La cession des actifs de Casino relancera-t-elle la guerre du retail ? Tandis que les rumeurs concernant les velléités de rachat du groupe de Jean-Charles Naouri par Carrefour accaparent l’attention des observateurs, le groupe Lidl prépare de son côté un vaste plan d’expansion en France. L’enseigne allemande pourrait être la grande gagnante de cette nouvelle séquence.
Depuis quelques semaines, le groupe Casino est au centre de toutes les attentions. Si l’annonce par son conseil d’administration fin août d’un nouveau plan de désendettement et de cession d’actifs en France offre de nouvelles perspectives d’avenir au groupe, celles-ci attisent également les convoitises. En délaissant le segment peu porteur et en perte de vitesse de l’hypermarché pour se recentrer sur les enseignes premium, le numérique et le commerce de proximité, Casino attire dans son sillage d’autres distributeurs comme Intermarché, Auchan ou Leclerc, qui accusent un retard certain dans leur maillage territorial et ont intérêt à s’étendre pour accroître leurs parts de marché. Le groupe Carrefour, dont l’action stagne en bourse, manifeste quant à lui un intérêt certain pour une opération de croissance externe pour relancer son cours. Une opération rendue compliquée par le déclin des hypers du groupe qui grève ses résultats et compliquent tout projet d’envergure pour le groupe d’Alexandre Bompard, malgré les rumeurs persistantes de ces derniers jours.
Lidl en embuscade
C’est sans compter sur Lidl qui pourrait jouer les trouble-fête.

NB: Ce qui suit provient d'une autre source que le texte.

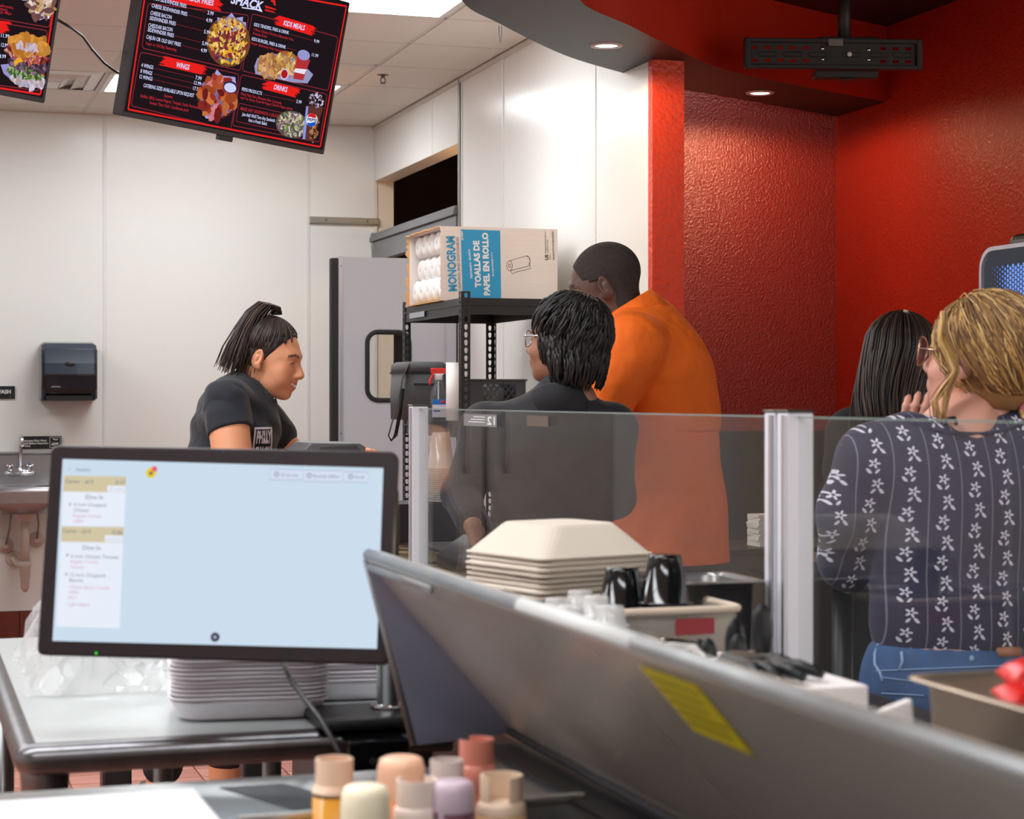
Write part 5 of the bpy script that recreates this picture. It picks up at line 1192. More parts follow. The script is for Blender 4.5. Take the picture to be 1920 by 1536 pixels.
for body, a, b, cap in (('PLAIN SIDEWINDER FRIES', (415, -10), (855, 100), 6.5), ('CHEESE SIDEWINDER FRIES', (420, 88), (865, 200), 6.5), ('CHEESE BACON', (405, 180), (670, 240), 6.5), ('SIDEWINDER FRIES', (395, 245), (722, 320), 6.5), ('CHEDDAR BACON', (378, 335), (680, 395), 6.5), ('SIDEWINDER FRIES', (370, 390), (697, 468), 6.5), ('CAJUN OR OLD BAY FRIES', (352, 480), (785, 582), 6.5), ('4 WINGS', (290, 835), (440, 868), 6.5), ('8 WINGS', (280, 908), (425, 942), 6.5), ('12 WINGS', (268, 978), (430, 1012), 6.5), ('CATERING SIZES AVAILABLE UPON REQUEST', (318, 1088), (952, 1218), 6.3),
        ('3.99', (1120, 178), (1195, 195), 6.5), ('4.99', (1100, 268), (1178, 285), 6.5), ('5.99', (1075, 415), (1152, 432), 6.5), ('5.99', (1052, 560), (1128, 577), 6.5), ('4.99', (1035, 645), (1110, 662), 6.5), ('7.99', (968, 990), (1045, 1007), 6.5), ('13.99', (950, 1055), (1037, 1073), 6.5), ('17.99', (938, 1125), (1025, 1143), 6.5)):
    S.text(body, A_(*a), A_(*b), cap, EWT, 0.012)
for body, a, b in (('Cajun or Old Bay Seasoning', (345, 555), (730, 640)), ('Sauces:', (575, 1210), (685, 1232)), ('Buffalo, BBQ, Lemon Pepper, Teriyaki, Garlic Parmesan,', (282, 1215), (1020, 1365)), ('Sweet Thai Chili, Caribbean Jerk', (395, 1300), (885, 1400))): S.text(body, A_(*a), A_(*b), 5.0, ERD, 0.012)
for a, b in (((865, 92), (1105, 152)), ((880, 188), (1090, 243)), ((735, 302), (1062, 385)), ((712, 448), (1040, 530)), ((800, 567), (1022, 625)), ((460, 855), (958, 968)), ((450, 925), (940, 1040)), ((445, 995), (925, 1105))): S.line(A_(*a), A_(*b), 0.0012, ELN)
for body, a, b in (('KIDS TENDERS, FRIES & DRINK', (230, 248), (565, 330)), ('KIDS BURGER, FRIES & DRINK', (208, 385), (535, 468)), ('PEPSI PRODUCTS', (113, 868), (305, 912)), ('9.99', (805, 405), (855, 417)), ('11.99', (785, 538), (845, 552)), ('2.99', (635, 985), (685, 997)), ("Just Ask! We'll Turn Any Sandwich", (115, 1108), (430, 1172)), ('Into a Fresh Salad.', (178, 1165), (355, 1203))): S.text(body, B_(*a), B_(*b), 6.0, EWT, 0.012)
for body, a, b, c_ in (('3 Piece Chicken Tenders, Sidewinder Fries,', (225, 290), (610, 392), 4.6), ('Fountain Drink', (220, 328), (355, 364), 4.6), ('Burger, Sidewinder Fries, Fountain Drink', (203, 422), (562, 520), 4.6), ('Pepsi, Pepsi Zero, Mountain Dew, Lemonade,', (105, 908), (497, 1002), 4.6), ('Iced Tea, Starry, Crush Dr Pepper, Diet Dr Pepper, Jarrito', (100, 946), (600, 1058), 4.6), ('MAKE ANY SANDWICH A SALAD', (100, 1055), (465, 1130), 6.0)): S.text(body, B_(*a), B_(*b), c_, ERD, 0.012)
for a, b in (((580, 330), (795, 388)), ((545, 460), (640, 482)), ((315, 905), (630, 970))): S.line(B_(*a), B_(*b), 0.0012, ELN)
S.brush(A_(490, 745), A_(1140, 895), 0.032, 2); S.text('WINGS', A_(728, 840), A_(892, 876), 9, EWT, 0.02, 0.15)
S.brush(A_(560, -70), A_(1340, 85), 0.034, 4); S.text('SIDEWINDER FRIES', A_(640, -50), A_(1195, 72), 9, EWT, 0.02, 0.15)
S.brush(B_(395, 175), B_(840, 310), 0.034, 3); S.text('KIDS MEALS', B_(512, 240), B_(716, 292), 9, EWT, 0.02, 0.15)
S.brush(B_(290, 800), B_(685, 905), 0.033, 5); S.text('DRINKS', B_(420, 855), B_(548, 884), 9, EWT, 0.02, 0.15)
S.text('SHACK', B_(5, 28), B_(315, 98), 15, EWT, 0.03, 0.25)
S.poly('logo_swoosh', [B_(110, 66), B_(305, 92), B_(312, 116), B_(250, 96), B_(120, 78)], rgb(220, 222, 255))
S.poly('logo_mark', [B_(385, -60), B_(430, -55), B_(440, 55), B_(425, 52), B_(412, 20), B_(395, 15)], rgb(220, 36, 34)); S.poly('logo_mark', [B_(340, 50), B_(440, 85), B_(445, 98), B_(338, 72)], rgb(220, 36, 34)); S.poly('logo_mark', [B_(338, 84), B_(420, 108), B_(440, 126), B_(336, 104)], rgb(200, 36, 34))
LAV = rgb(168, 160, 216)
S.poly('paper_liner', [A_(1250, 300), A_(1245, 215), A_(1340, 240), A_(1425, 160), A_(1470, 225), A_(1570, 210), A_(1560, 270), A_(1605, 280), A_(1600, 420), A_(1250, 420)], LAV)
S.blobs('fries_picture', A_(1388, 520), 0.090, 0.076, 260, [rgb(232, 190, 96), rgb(214, 150, 60), rgb(240, 206, 120), rgb(150, 50, 60), rgb(240, 180, 40), rgb(120, 40, 60)], 0.020, 11, rgb(110, 70, 40), dy=0.0003)
S.poly('paper_liner', [A_(1200, 650), A_(1300, 720), A_(1420, 745), A_(1540, 690), A_(1555, 640), A_(1500, 800), A_(1330, 790), A_(1220, 720)], rgb(96, 90, 130), 0.0001)
S.poly('paper_liner', [A_(1025, 1265), A_(1065, 1100), A_(1045, 1050), A_(1170, 985), A_(1240, 870), A_(1310, 945), A_(1470, 965), A_(1480, 1050), A_(1440, 1340), A_(1400, 1410), A_(1220, 1500), A_(1100, 1480), A_(1060, 1400)], LAV)
S.blobs('wings_picture', A_(1250, 1215), 0.082, 0.066, 60, [rgb(150, 50, 40), rgb(176, 78, 40), rgb(120, 34, 34), rgb(196, 110, 60), rgb(206, 120, 130)], 0.045, 21, rgb(96, 36, 30), asp=1.7, dy=0.0003)
S.disc('dip_cup', A_(1405, 1090), 0.034, 0.021, rgb(50, 46, 70), 0.0012); S.disc('dip', A_(1403, 1098), 0.028, 0.016, rgb(206, 208, 246), 0.0014)
S.poly('paper_liner', [B_(235, 635), B_(265, 555), B_(350, 560), B_(385, 510), B_(520, 530), B_(620, 560), B_(740, 655), B_(800, 715), B_(745, 800), B_(600, 790), B_(430, 750), B_(245, 710)], rgb(150, 150, 190))
S.blobs('tenders_picture', B_(390, 640), 0.058, 0.040, 90, [rgb(196, 140, 86), rgb(166, 108, 60), rgb(214, 166, 110)], 0.022, 31, rgb(140, 90, 50), asp=1.6, dy=0.0003)
S.blobs('fries_picture', B_(540, 620), 0.060, 0.042, 90, [rgb(232, 196, 120), rgb(214, 166, 80), rgb(180, 120, 60)], 0.022, 32, rgb(150, 104, 50), asp=3, dy=0.0003)
S.disc('ketchup_cup', B_(522, 712), 0.021, 0.020, rgb(196, 190, 226), 0.0012); S.disc('ketchup', B_(520, 710), 0.016, 0.015, rgb(176, 26, 30), 0.0014)
S.poly('drink_cup', [B_(640, 530), B_(768, 575), B_(700, 770), B_(605, 755)], rgb(176, 50, 56), 0.0015); S.disc('drink_lid', B_(706, 528), 0.031, 0.018, rgb(150, 150, 206), 0.0017); S.poly('cup_print', [B_(625, 655), B_(735, 665), B_(712, 712), B_(610, 690)], rgb(230, 226, 240), 0.0018)
S.blobs('salad_picture', B_(598, 1195), 0.074, 0.043, 170, [rgb(190, 180, 130), rgb(150, 130, 150), rgb(110, 140, 60), rgb(216, 206, 190), rgb(130, 90, 120)], 0.014, 41, rgb(84, 80, 74), asp=2.2, dy=0.0003)
S.poly('soda_glass', [B_(735, 1010), B_(895, 1030), B_(800, 1350), B_(695, 1335)], rgb(92, 52, 44), 0.001); S.blobs('soda_splash', B_(825, 960), 0.040, 0.026, 60, [rgb(206, 190, 214), rgb(120, 90, 90), rgb(180, 170, 200)], 0.008, 51, asp=1.3, dy=0.0011); S.blobs('soda_ice', B_(805, 1250), 0.022, 0.05, 50, [rgb(150, 96, 60), rgb(60, 34, 34), rgb(180, 130, 90)], 0.012, 52, asp=1.5, dy=0.0012)
S.poly('glass_shine', [B_(730, 1020), B_(750, 1022), B_(720, 1335), B_(695, 1335)], rgb(140, 150, 220), 0.0014)
S.disc('soda_emblem', B_(783, 1150), 0.0285, 0.0245, rgb(232, 236, 246), 0.0018)
S.poly('emblem_red', [B_(742, 1125), B_(755, 1095), B_(785, 1082), B_(815, 1092), B_(828, 1128), B_(800, 1132), B_(770, 1120)], rgb(206, 36, 40), 0.002); S.poly('emblem_blue', [B_(738, 1172), B_(765, 1180), B_(800, 1172), B_(826, 1170), B_(815, 1202), B_(780, 1218), B_(748, 1204)], rgb(30, 84, 190), 0.002)
text_on('emblem_text', 'PEPSI', S.at(*B_(738, 1158)), S.at(*B_(826, 1168)), 0.0105, emat('emblem_navy', rgb(30, 40, 110), 1.0), S.p, (0, S.y-0.0036, 0), (1, 0, 0), (0, 0, 1), off=0.03)
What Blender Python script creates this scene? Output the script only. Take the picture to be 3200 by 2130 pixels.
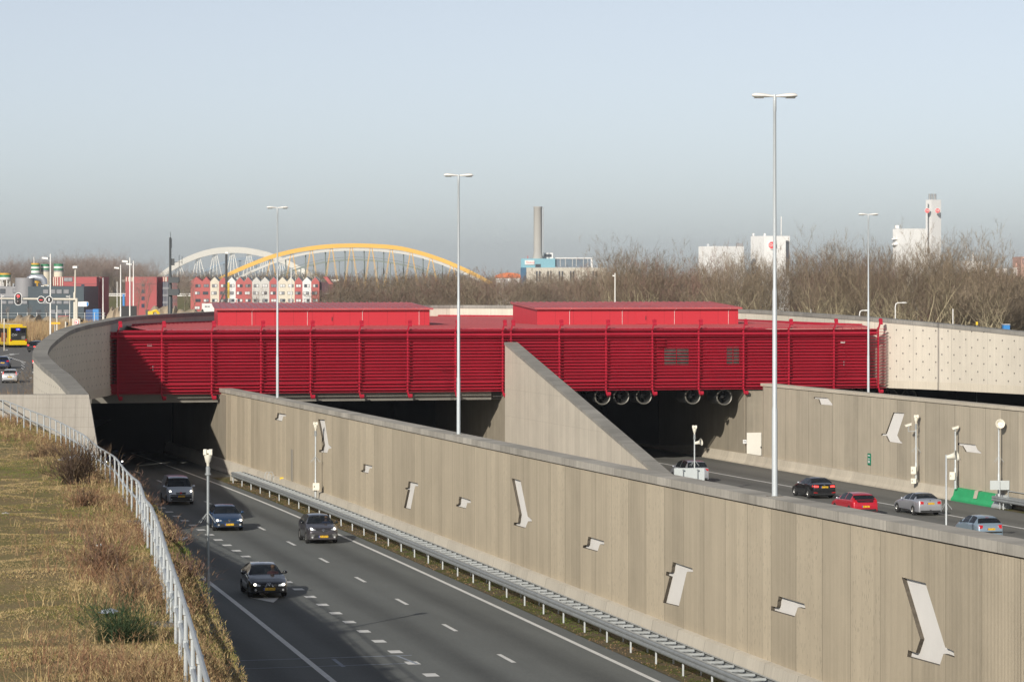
import bpy, bmesh, math, random
import numpy as np
from mathutils import Vector, Matrix
from mathutils.bvhtree import BVHTree
from mathutils.geometry import delaunay_2d_cdt

for o in list(bpy.data.objects):
    bpy.data.objects.remove(o)
SC = bpy.context.scene
COL = SC.collection
rnd = random.Random(7)
R = math.radians

# ------------------------------------------------------------------ camera
F = 10222.0          # focal length in photo pixels (3200 wide)
YH = 860.0           # photo row of the horizon
CZ = 15.0            # eye height above the low ground
cd = bpy.data.cameras.new("camera")
cam = bpy.data.objects.new("camera", cd)
COL.objects.link(cam)
cam.location = (0, 0, CZ)
cam.rotation_euler = (R(90), 0, 0)
cd.sensor_width = 36.0
cd.lens = 36.0 * F / 3200.0
cd.shift_y = -(1065 - YH) / 3200.0
cd.clip_start = 1.0
cd.clip_end = 30000.0
SC.camera = cam

# ------------------------------------------------------------------ light
SUN_AZ = 23.0        # travel direction, degrees right of the view axis
SUN_EL = 22.3
w = bpy.data.worlds.new("World")
SC.world = w
w.use_nodes = True
nt = w.node_tree
bg = nt.nodes["Background"]
sky = nt.nodes.new("ShaderNodeTexSky")
sky.sky_type = 'NISHITA'
sky.sun_disc = False
sky.sun_elevation = R(SUN_EL)
sky.sun_rotation = R(180 + SUN_AZ)
sky.altitude = 0
sky.air_density = 0.6
sky.dust_density = 0.6
sky.ozone_density = 2.0
hs = nt.nodes.new("ShaderNodeHueSaturation"); hs.inputs["Saturation"].default_value = .44   # hazy winter air
nt.links.new(sky.outputs[0], hs.inputs["Color"]); nt.links.new(hs.outputs[0], bg.inputs[0])
bg.inputs[1].default_value = 0.085
sd = bpy.data.lights.new("sun", 'SUN')
sd.energy = 3.7
sd.angle = R(0.5)
sd.color = (1.0, 0.93, 0.83)
sun = bpy.data.objects.new("sun", sd)
COL.objects.link(sun)
ce = math.cos(R(SUN_EL))
SUN = Vector((math.sin(R(SUN_AZ)) * ce, math.cos(R(SUN_AZ)) * ce, -math.sin(R(SUN_EL))))
sun.rotation_euler = SUN.to_track_quat('-Z', 'Y').to_euler()
sun.location = (-60, -80, 120)
SC.view_settings.view_transform = 'Standard'
SC.view_settings.look = 'None'
SC.view_settings.exposure = 0.3
SC.view_settings.gamma = 1.0
SC.render.engine = 'CYCLES'
SC.cycles.max_bounces = 6
SC.cycles.transparent_max_bounces = 8
SC.cycles.volume_bounces = 0
SC.cycles.use_denoising = True

# ------------------------------------------------------------------ helpers
def P(u, v, Y):
    """Photo pixel (3200 x 2130) at distance Y -> world point."""
    return Vector(((u - 1600) * Y / F, Y, CZ - (v - YH) * Y / F))

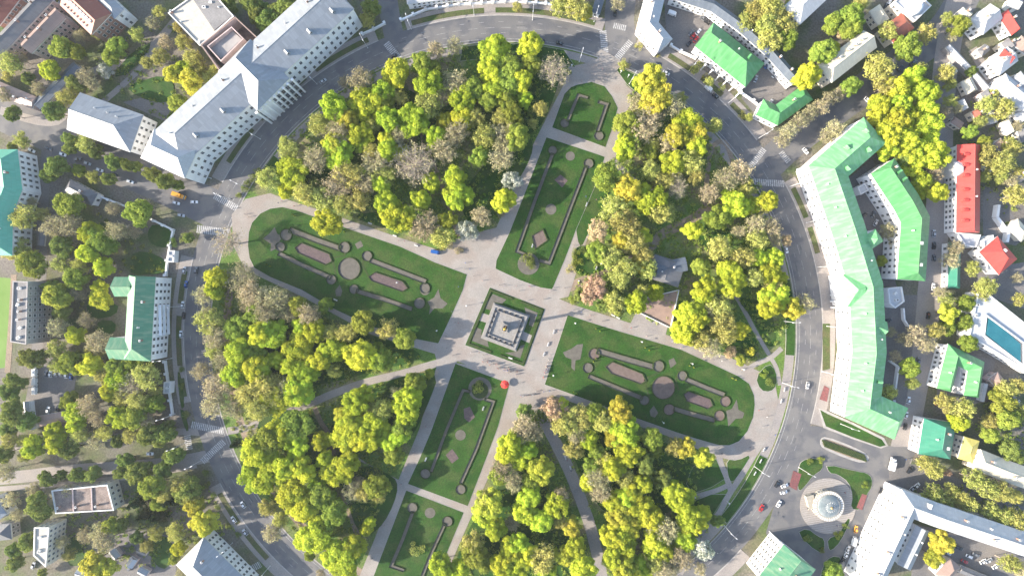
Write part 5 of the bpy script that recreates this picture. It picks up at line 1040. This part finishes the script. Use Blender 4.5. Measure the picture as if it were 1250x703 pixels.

L’enseigne allemande, qui s’est, depuis 2012, éloignée de son image de hard-discounter pour se muer en supermarché de proximité, affiche clairement ses ambitions depuis quelques années. Une évolution stratégique qui porte ses fruits, puisque Lidl a vu sa part de marché progresser jusqu’à 5,9 % en août dernier – après avoir battu le record de sa plus forte progression enregistrée en l’espace d’un mois, soit +0,7%. Le distributeur, qui a accru son assortiment, poussé son offre de produits frais et misé davantage sur le e-commerce, est bien décidé à atteindre les 8 % de part de marché d’ici 2020.
Pour ce faire l’enseigne vise un déploiement plus important dans l’Hexagone, qui coïncide avec l’évolution de ses besoins en matière d’immobilier commercial. Si Lidl avait en effet bénéficié de la loi LEM en 2008 pour s’implanter dans de petites surfaces inférieures à 1.000 m², le groupe a besoin désormais de magasins plus grands pour présenter son assortiment étendu. Les cessions du groupe Casino représentent donc une aubaine stratégique pour le distributeur allemand qui fait tout pour ne pas laisser passer cette opportunité.
Leclerc, Auchan et Intermarché perdants ?
Face à une offre massive de Lidl, Casino pourrait être davantage tenté de céder ses actifs en gros en acceptant une proposition globale de rachat, plutôt que de négocier au cas par cas la vente de ses magasins. Auchan, Intermarché, mais surtout Leclerc, qui se retrouvent plutôt dans ce profil d’acheteur, apparaissent donc mécaniquement en position d’infériorité dans le cadre de leurs négociations avec Casino. Une situation déjà observée en février 2019 lors de la mise en vente d’un lot de 34 magasins par le groupe Casino, dont 33 avaient été acquis par le seul Lidl, contre un pour le groupe de Michel-Edouard Leclerc.
Au risque pour ces enseignes de subir une concurrence accrue sur leur segment principal – à l’heure où la guerre des prix, cheval de bataille pourtant de Michel-Edouard Leclerc, fait rage et tire toujours plus bas les marges des distributeurs.